DENBIGH Town FC’s new £200,000 pitch will be the centrepiece of S4C’s JD Welsh Cup football action next week.

It will be the first time the newly re-laid pitch is played on when the club hosts Caernarfon Town in the second round of the Cup in front of an expected 500 fans under the Central Park floodlights (7.45pm kick-off, Friday September 3). Club Chairman Shon Powell, Director of local business Lock Stock Self-Storage, said: “We’re delighted and thrilled. Caernarfon are a very well supported club and to have them under floodlights on TV in the Cup as the first game on the new pitch is brilliant. “We couldn’t have asked for a bigger occasion. It’s taken six months of really hard work on top of 18 months of planning to get to where we are now with the ground looking in pristine condition.”

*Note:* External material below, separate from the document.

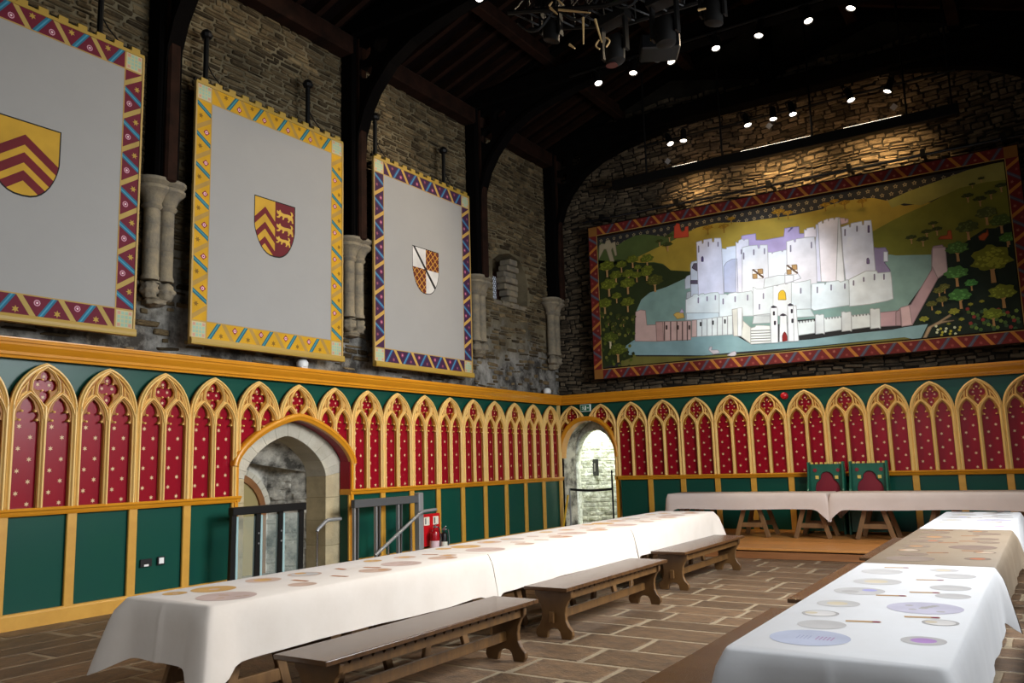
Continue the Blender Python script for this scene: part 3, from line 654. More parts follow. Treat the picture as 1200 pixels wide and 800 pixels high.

Denbigh’s Central Park ground has been plagued with flooding and drainage problems for years and the club had regularly been forced to postpone fixtures.
The renovation of the pitch is the latest in a series of major improvements to Central Park which has already seen the club build a 475-seat main stand and a new clubhouse and install floodlights and secure perimeter fencing. It is part of a long-term plan to improve the facilities to enable Denbigh Town, currently in the third tier of Welsh football, the Lock Stock Ardal North West Division, to play at the top level, the Cymru Premier League. That’s where their Welsh Cup opponents, Caernarfon, currently are and the cup-tie will be a good test for the ambitious Vale of Clwyd side and a showcase for their Central Park home.

Two months ago it was bare ground after the old pitch, on heavy clay soil and with an ancient and partially collapsed drainage system, had been dug up, dug out and replaced by 700 tons of new material, 600 tons of sand. Local firm 360 Ground Care, from St Asaph and run by Denbigh-born Miles Todd, a former Town player, have re-laid the pitch including installing a totally new drainage system with drains a metre down every five metres across the pitch. Every metre running the length of the pitch, 100 metres, are metre deep, 10-centimetre-wide sand channels taking water down to the drains while 16 computer-controlled pop-up sprinklers ensure the ground never dries out.

The water for the sprinkler system comes from a borehole drilled 60 metres down to draw water from under the Vale of Clwyd to two giant 25,000 litre tanks which can be refilled in ten hours. Much of the £200,000 cost has been met by grants from the Clocaenog Forest Wind Farm Fund, Sport Wales and Denbighshire Commuted Funds. Local support has been led by the club’s main sponsor, Lock Stock Self Storage, and over 60 local business sponsors and Shon Powell added: “Thanks must go to all those who have supported us because without them the project would never have got off the ground.”
Miles Todd, whose company’s clients include whose clients include the Football Association of Wales, the Welsh Rugby Union and Royal St David’s Golf Club, said: “The drainage system was very old-fashioned.  Times have changed since it was put in and methods have changed.
“The soil here is a very heavy clay so that all had to be stripped away and replaced with 700 tons of mainly sand with the top 50 to 75 millimetres almost all sand to help the surface drainage.”

Shon Powell said: “We now have a pitch that we will be able to play on two or three times a week throughout the season when we sometimes struggled to play once a month. “We have two senior sides, a very ambitious Ladies’ team who will need to play their games on our main pitch if they are to progress, a disabled section and a thriving junior section which now has 10 teams from the ages of six to 16. “In total we have about 280 people playing football every week with over 40 coaches and 25 volunteers and committee members so we need the very best facilities we can. “It has also been important to us to be able to appoint local contractors to carry out all the works for this project and as well as 360 Groundcare we have used Dragon Drilling, Alan Ramsbottom Landscaping and C J Electrics.”